If there were 5 dive shops in a certain town that were all barely making it, and three of the worst ones went out, the remaining two would be healthier.
Agreed 100%. Raising the bar on ow/try scuba training so that people don’t kill coral will make the industry shrink. And I think that is a good thing.
 
Yep, that would make it easy for me too. I'm certainly not saying that a shrimp-eating 'vegetarian' is being a fair customer, but as a vegetarian, I wouldn't pay a premium to be your customer, particularly when my meal (shrimp-free-pasta) costs you less in raw materials and labor.
You remind me how happy I am to be out of the business. Thank you. As stated, I was unwillingness mg to make changes.
 
I wouldn't pay a premium to be your customer, particularly when my meal (shrimp-free-pasta) costs you less in raw materials and labor.

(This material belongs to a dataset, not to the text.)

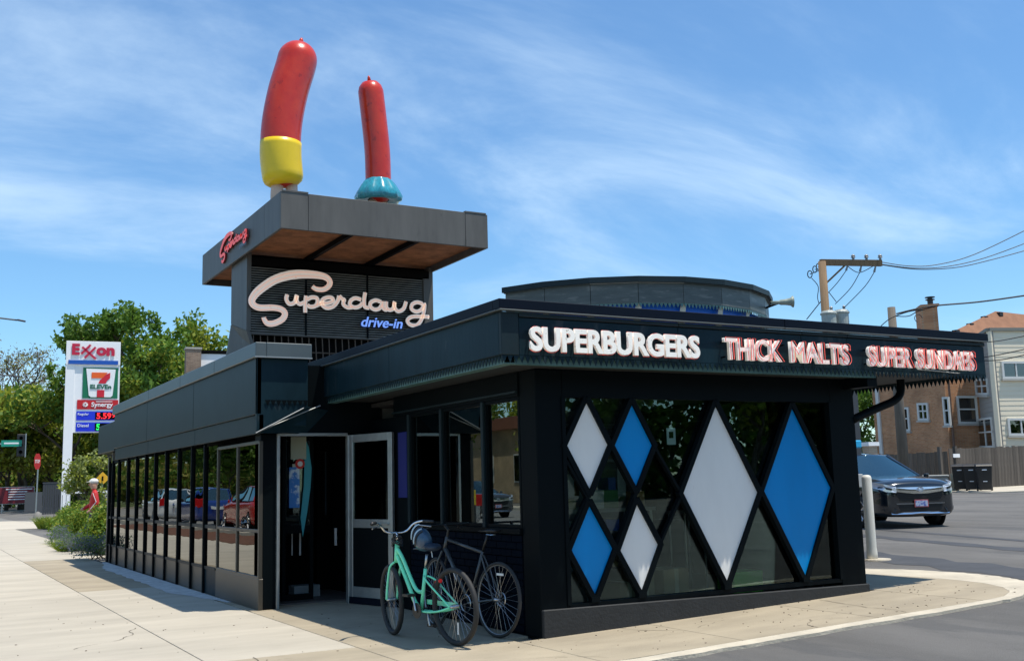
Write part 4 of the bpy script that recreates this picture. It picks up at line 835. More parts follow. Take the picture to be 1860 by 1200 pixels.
# ------------------------------------------------------------------ cars
def ssmooth(a): return a*a*(3-2*a)
def make_car(label,paint,loc,rz,group=None,plate=True):
    t=thing('parked_car',label,'car',loc,rz,group)
    # stations: x, half width, hood/deck z, shoulder z, sill z
    ST=[(2.30,.66,.86,.72,.28),(2.28,.74,.93,.76,.25),(2.20,.84,1.00,.82,.23),(2.0,.895,1.04,.86,.22),(1.7,.915,1.07,.90,.22),(1.35,.925,1.10,.92,.22),(1.0,.925,1.13,.95,.22),(.5,.925,1.12,.97,.22),(0,.925,1.12,.98,.22),(-.6,.925,1.13,1.0,.22),(-1.2,.925,1.14,1.02,.22),(-1.7,.915,1.15,1.03,.24),(-2.05,.88,1.13,1.02,.28),(-2.22,.80,1.08,.95,.34),(-2.28,.68,.98,.85,.42)]
    prof=lambda w_,zt,zs,zb:[(0,zb),(w_*.8,zb),(w_*.97,zb+.06),(w_*1.0,zb+.2),(w_*.985,(zb+.2+zs)/2),(w_*1.0,zs-.06),(w_*.985,zs+.01),(w_*.93,zs+(zt-zs)*.55),(w_*.80,zt-.025),(w_*.62,zt+.0),(w_*.3,zt+.018),(0,zt+.022)]
    b=MB(); K=12; rows=[]
    for x,w_,zt,zs,zb in ST:
        P=prof(w_,zt,zs,zb); ring=[(x,y,z) for y,z in P]+[(x,-y,z) for y,z in P[-2:0:-1]]; rows.append(ring)
    m=len(rows[0]); b.v=[v for r_ in rows for v in r_]
    for i in range(len(rows)-1):
        for k in range(m): b.f.append((i*m+k,i*m+(k+1)%m,(i+1)*m+(k+1)%m,(i+1)*m+k)); b.m.append(0)
    b.f+=[tuple(range(m-1,-1,-1)),tuple((len(rows)-1)*m+k for k in range(m))]; b.m+=[0,0]
    body=b.build('body',paint,t,smooth=True); es=body.modifiers.new('sub','SUBSURF'); es.levels=1; es.render_levels=1
    # greenhouse
    lo=[(1.02,.72),(.55,.83),(-.3,.85),(-1.2,.84),(-1.95,.76),(-2.12,.55)]; hi=[(.10,.44),(-.02,.52),(-.5,.56),(-1.2,.56),(-1.75,.52),(-1.9,.40)]
    zl_=[1.10,1.12,1.12,1.13,1.13,1.10]; zh=[1.585,1.615,1.655,1.645,1.60,1.58]
    gl=[(x,y,z) for (x,y),z in zip(lo,zl_)]; gh=[(x,y,z) for (x,y),z in zip(hi,zh)]
    mir=lambda P:[(x,-y,z) for x,y,z in P]
    rf_=MB(); n=6
    top=[(x,0,z+.03) for x,y,z in gh]; rf_.v=gh+top+mir(gh)
    for i in range(5): rf_.f+=[(i,i+1,6+i+1,6+i),(6+i,6+i+1,12+i+1,12+i)]; rf_.m+=[0,0]
    o=rf_.build('roof',paint,t,smooth=True); q=o.modifiers.new('s','SOLIDIFY'); q.thickness=.03
    cg=glassmat('car_glass',(.25,.32,.34),.26,1.6,(.62,.85,.82))
    for sgn in (1,-1):
        A_=[Vector((x,y*sgn,z)) for x,y,z in gl]; B_=[Vector((x,y*sgn,z)) for x,y,z in gh]
        for i,nm in ((0,'quarter_window'),(1,'side_window'),(2,'side_window'),(3,'side_window')):
            b=MB(); e=.04; a0=A_[i].lerp(A_[i+1],e); a1=A_[i].lerp(A_[i+1],1-e); b0=B_[i].lerp(B_[i+1],e); b1=B_[i].lerp(B_[i+1],1-e)
            b.add([a0,a1,a1.lerp(b1,.94),a0.lerp(b0,.94)],[(0,1,2,3)]); b.build(nm,cg,t,norm=False)
        for i in range(6):
            pb=MB(); pb.tube([A_[i],A_[i].lerp(B_[i],.5)+Vector((0,sgn*.01,0)),B_[i]],.030 if i!=2 else .022,6); pb.build('pillar',paint if i in(0,5,4) else blkp,t)
        MB().obox((.82,sgn*.93-(.09 if sgn<0 else -.0),1.02),(.1,0,0),(0,.10,0),(0,0,.14)).build('wing_mirror',paint,t,bevel=.02)
    b=MB(); P=[]; nx=6
    for j in range(nx+1):
        f_=-1+2*j/nx; P.append(((1.02+.14*(1-f_*f_)),.72*f_,1.115)); 
    Q=[((.10+.07*(1-(-1+2*j/nx)**2)),.44*(-1+2*j/nx),1.588+.035*(1-(-1+2*j/nx)**2)) for j in range(nx+1)]
    b.v=P+Q; b.f=[(j,j+1,nx+2+j,nx+1+j) for j in range(nx)]; b.m=[0]*nx; b.build('windscreen',cg,t,smooth=True,norm=False)
    b=MB(); b.quad((-1.9,-.42,1.59),(-1.9,.42,1.59),(-2.14,.56,1.10),(-2.14,-.56,1.10)); b.build('rear_window',cg,t,norm=False)
    b=MB(); b.box(-1.8,.7,-.72,.72,.55,1.0); 
    for x in (.1,-.9):
        for y in (-.4,.4): b=MB(); b.box(x-.1,x+.06,y-.22,y+.22,.9,1.38); b.build('seat',blkm,t,bevel=.04)
    # front surface pieces
    def fx(y,z):
        y=abs(y); xa=2.30-.02*(y/.6) if y<.6 else (2.28-.10*(y-.6)/.22 if y<.82 else 2.18-.30*((y-.82)/.09))
        xz=2.30 if z<.84 else 2.30-.11*((z-.84)/.14)**1.2
        return min(xa,xz)+.018-(max(0,2.30-xa)*max(0,2.30-xz))*1.0
    def patch(nm,poly,mt,par=t,lift=0,th=.02,sub=3):
        pts=[]
        for i in range(len(poly)):
            a=poly[i];c=poly[(i+1)%len(poly)]
            for k in range(sub): pts.append((a[0]+(c[0]-a[0])*k/sub,a[1]+(c[1]-a[1])*k/sub))
        # triangulated fan from centre follows the curve
        cy=sum(p[0] for p in pts)/len(pts); cz=sum(p[1] for p in pts)/len(pts)
        b=MB(); V=[(fx(y,z)+lift,y,z) for y,z in pts]; n=len(V)
        b.v=V+[(fx(cy,cz)+lift,cy,cz)]+[(x-th-.02,y,z) for x,y,z in V]
        b.f=[(i,(i+1)%n,n) for i in range(n)]+[(i,n+1+i,n+1+(i+1)%n,(i+1)%n) for i in range(n)]; b.m=[0]*len(b.f)
        return b.build(nm,mt,par)
    lampm=M('lamp_lens',(.72,.76,.80),.12,metal=.35); grl=M('grille_black',(.006,.006,.007),.4)
    gr=patch('grille',[(-.56,.89),(.56,.89),(.52,.66),(.42,.57),(-.42,.57),(-.52,.66)],grl)
    patch('grille_bar',[(-.60,.87),(.60,.87),(.56,.78),(.16,.73),(-.16,.73),(-.56,.78)],chrome,gr,.016)
    patch('grille_slot',[(-.50,.835),(-.10,.82),(-.10,.80),(-.50,.815)],grl,gr,.026); patch('grille_slot',[(.50,.835),(.10,.82),(.10,.80),(.50,.815)],grl,gr,.026)
    for z in (.71,.66,.61): patch('grille_slat',[(-.48,z),(.48,z),(.47,z-.018),(-.47,z-.018)],grl,gr,.01)
    for sgn in (1,-1):
        patch('headlight',[(sgn*.55,.89),(sgn*.80,.95),(sgn*.925,1.01),(sgn*.905,.87),(sgn*.76,.78),(sgn*.55,.76)],lampm,t,.028)
        patch('lamp_inner',[(sgn*.64,.855),(sgn*.77,.885),(sgn*.75,.835),(sgn*.65,.81)],grl,t,.042)
        patch('fog_lamp_recess',[(sgn*.55,.42),(sgn*.83,.46),(sgn*.80,.36),(sgn*.60,.33)],grl,t,.008)
    patch('lower_intake',[(-.52,.50),(.52,.50),(.46,.35),(-.46,.35)],grl)
    patch('intake_trim',[(-.56,.53),(.56,.53),(.55,.505),(-.55,.505)],M('trim_dark_chrome',(.25,.25,.26),.3,metal=.9),t,.012)
    patch('bumper_trim',[(-.70,.335),(.70,.335),(.66,.295),(-.66,.295)],chrome,t,.012)
    # badge
    b=MB(); ring=[(2.345,.062*math.cos(a)*1.1,.815+.055*math.sin(a)) for a in [i*PI/10 for i in range(20)]]; b.tube(ring,.009,6,close=True)
    o=b.build('badge',chrome,t); b=MB(); b.tube([(2.345,-.038,.855),(2.345,-.026,.815),(2.345,-.038,.775)],.008,5); b.tube([(2.345,.038,.855),(2.345,.026,.815),(2.345,.038,.775)],.008,5); b.tube([(2.345,-.026,.815),(2.345,.026,.815)],.007,5); b.build('badge_letter',chrome,o)
    if plate:
        o=MB().box(2.335,2.345,-.16,.16,.44,.60).build('number_plate',M('plate_red_edge',(.5,.12,.12),.5),t); MB().box(2.345,2.349,-.14,.14,.46,.58).build('plate_face',M('plate_face',(.45,.5,.62),.4,spots=((.08,.12,.4),12,.5,.9)),o)
    MB().obox((-2.30,-.30,.75),(0,.6,0),(0,0,.12),(-.02,0,0)).build('rear_plate',white,t)
    tl=M('tail_light',(.55,.01,.01),.2)
    for sgn in (1,-1): MB().obox((-2.20,sgn*.62,.85),(0,sgn*.22,0),(-.02,0,.35),(-.07,0,0)).build('tail_light',tl,t,bevel=.01)
    # wheels
    for x in (1.32,-1.34):
        for sgn in (1,-1):
            MB().lathe([(0,.0),(.41,.0),(.41,.06),(0,.06)],(x,sgn*.885-(.03),.36),24,0,'y').build('wheel_arch',blkm,t)
            o=MB().lathe([(.20,-.10),(.33,-.11),(.345,-.08),(.35,0),(.345,.08),(.33,.11),(.20,.10)],(x,sgn*.84,.35),28,0,'y').build('wheel',rubber,t,smooth=True)
            rmb=MB(); rmb.lathe([(.0,.0),(.235,.0),(.245,sgn*.03)],(x,sgn*.92,.35),24,0,'y'); rmb.build('rim',grl,o)
            b=MB()
            for k in range(5):
                a=2*PI*k/5+.3
                for da in (-.12,.12): b.tube([(x+.05*math.cos(a),sgn*.945,.35+.05*math.sin(a)),(x+.24*math.cos(a+da),sgn*.945,.35+.24*math.sin(a+da))],.014,5)
            b.tube([(x+.24*math.cos(i*PI/12),sgn*.94,.35+.24*math.sin(i*PI/12)) for i in range(24)],.010,5,close=True)
            b.build('rim_spokes',chrome if plate else steel,o)
    return t
carp=M('car_black_blue',(.008,.014,.021),.14,metal=.3,coat=1,spec=.6)
h=R(248); hv=Vector((math.cos(h),math.sin(h),0)); lv=Vector((-hv.y,hv.x,0))
P=Vector((14.9,7.35,0)); ctr=P-lv*.80-hv*1.33
car=make_car('dark blue black compact SUV parked on the lot right of the building','x' and carp,(ctr.x,ctr.y,zg(ctr.x)),h)
cd=[('silver SUV parked across the street, nearest of the row seen mirrored in the glass',M('car_silver',(.42,.43,.44),.2,metal=.7,coat=1),(-9.0,22,-.03),R(90)),
('red SUV parked in the kerbside row across from the glazed wing',M('car_red',(.42,.012,.01),.2,coat=1),(-9.0,30,-.03),R(90)),
('blue SUV parked in the kerbside row between the red and the white one',M('car_blue',(.01,.04,.22),.2,coat=1),(-9.0,38.5,-.03),R(90)),
('white SUV parked in the kerbside row beyond the blue one',M('car_white',(.7,.7,.68),.2,coat=1),(-9.0,46,-.03),R(90)),
('grey SUV driving on the far side of the street',M('car_grey',(.10,.105,.11),.2,metal=.5,coat=1),(-17,34,-.03),R(-90))]
for lb,pt,lc,rz in cd:
    r=bpy.data.objects.new('parked_car',None)
    def cp(o,par,first=False):
        c=o.copy(); COL.objects.link(c); c.parent=par
        if c.type=='MESH' and c.data.materials and c.data.materials[0]==carp:
            c.data=c.data.copy(); c.data.materials[0]=pt
        for ch in list(o.children): cp(ch,c)
        return c
    c=cp(car,None); c.location=lc; c.rotation_euler=(0,0,rz); c['label']=lb; c['group']='cars along the street'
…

That's not exactly fair. While shrimp-free pasta may be cheaper than a steak, one additional steak (to the X number already on the grill) is not more labor than the pasta. There's the whole timing aspect of cooking to have things ready at the same time. Frank had a system. I'd be happy to have been a customer, and just bring my own stuff. I always bring my own food anyway. Too much meat makes me sick. At the most, I'd ask Frank if I can throw some fish on the grill (or skewers of vegetables, etc.).

There's a cost to segmentation of which many people are simply not aware.